The welfare state is but one of the topics upon which comparative political economy focuses; other topics include voting behavior and the relation between economic development and democracy. Regarding voting behavior, comparative political economic analysis assesses to what extent economic considerations influence election results. Why, for instance, did the economy have such a large effect on the 1980 presidential election in the United States but hardly an influence twenty years later? With respect to economic development and democracy, comparative political economic analysis studies to what extent economic development fosters, or hinders, democracy and to what extent the reverse may be occurring (i.e., democracy stimulating or retarding economic development).

Bibliography:

  1. Duch, Raymond M., and Randolph T. Stevenson. The Economic Vote: How Political and Economic Institutions Condition Election Results. Cambridge: Cambridge University Press, 2008.
  2. Esping-Andersen, Gøsta. The Three Worlds of Welfare Capitalism. Cambridge: Polity Press, 1990.
  3. Hill, Michael. Social Policy in the Modern World: A Comparative Text. Malden, Mass.: Blackwell, 2006.
  4. Polanyi, Karl. The Great Transformation: The Political and Economic Origins of Our Time. Boston: Beacon Press, 1957.
  5. Rueschemeyer, Dietrich, Evelyne Huber Stephens, and John D. Stephens. Capitalist Development and Democracy. Chicago: University of Chicago Press, 1992.

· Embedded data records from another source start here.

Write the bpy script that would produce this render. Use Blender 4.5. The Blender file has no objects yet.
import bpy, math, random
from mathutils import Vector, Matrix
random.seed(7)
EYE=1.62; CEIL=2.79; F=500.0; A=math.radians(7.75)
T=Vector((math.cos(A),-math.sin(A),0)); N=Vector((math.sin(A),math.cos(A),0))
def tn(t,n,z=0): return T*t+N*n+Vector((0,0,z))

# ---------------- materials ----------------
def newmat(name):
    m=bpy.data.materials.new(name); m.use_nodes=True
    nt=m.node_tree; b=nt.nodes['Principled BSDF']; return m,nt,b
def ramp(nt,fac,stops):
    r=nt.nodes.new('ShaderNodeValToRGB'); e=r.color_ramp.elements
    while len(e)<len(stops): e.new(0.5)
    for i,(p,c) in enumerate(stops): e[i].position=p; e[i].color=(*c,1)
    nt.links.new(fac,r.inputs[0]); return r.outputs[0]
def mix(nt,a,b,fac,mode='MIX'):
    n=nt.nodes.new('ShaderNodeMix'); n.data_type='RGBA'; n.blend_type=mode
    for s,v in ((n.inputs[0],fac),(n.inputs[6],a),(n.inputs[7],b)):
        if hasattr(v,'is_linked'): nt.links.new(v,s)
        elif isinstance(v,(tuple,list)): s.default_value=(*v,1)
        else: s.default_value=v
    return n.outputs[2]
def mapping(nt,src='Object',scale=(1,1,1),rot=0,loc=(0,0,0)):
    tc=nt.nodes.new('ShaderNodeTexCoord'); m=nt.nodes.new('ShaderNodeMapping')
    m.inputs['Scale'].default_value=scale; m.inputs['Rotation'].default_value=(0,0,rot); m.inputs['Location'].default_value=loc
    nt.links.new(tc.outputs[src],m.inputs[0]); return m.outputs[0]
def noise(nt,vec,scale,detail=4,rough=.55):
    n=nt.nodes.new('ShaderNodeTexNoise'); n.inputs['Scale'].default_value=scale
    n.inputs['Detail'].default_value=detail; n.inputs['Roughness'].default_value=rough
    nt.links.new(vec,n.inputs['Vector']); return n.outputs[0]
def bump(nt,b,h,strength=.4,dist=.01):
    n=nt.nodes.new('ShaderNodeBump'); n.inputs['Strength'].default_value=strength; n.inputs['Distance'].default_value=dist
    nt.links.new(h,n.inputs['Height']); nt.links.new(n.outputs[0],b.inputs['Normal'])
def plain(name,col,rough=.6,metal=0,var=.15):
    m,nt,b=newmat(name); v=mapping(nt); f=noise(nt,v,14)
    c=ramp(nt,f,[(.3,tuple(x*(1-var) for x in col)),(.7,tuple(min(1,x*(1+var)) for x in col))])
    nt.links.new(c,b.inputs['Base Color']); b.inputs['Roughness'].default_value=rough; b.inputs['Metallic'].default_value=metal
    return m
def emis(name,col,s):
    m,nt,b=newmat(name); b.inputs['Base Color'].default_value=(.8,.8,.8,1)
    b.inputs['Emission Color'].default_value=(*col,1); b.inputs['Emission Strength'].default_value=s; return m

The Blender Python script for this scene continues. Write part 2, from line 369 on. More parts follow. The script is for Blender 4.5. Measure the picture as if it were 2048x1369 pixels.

  6. Scruggs, Lyle, and James P. Allan. “The Material Consequences of Welfare States: Benefit Generosity and Absolute Poverty in 16 OECD Countries.” Comparative Political Studies 39, no. 7 (2006): 880–904.
  7. Titmuss, Richard M. Essays on “the Welfare State.” London: Allen and Unwin, 1958.
  8. Van Kersbergen, Kees, and Philip Manow, eds. Religion, Class Coalitions, and Welfare States. Cambridge: Cambridge University Press, 2009.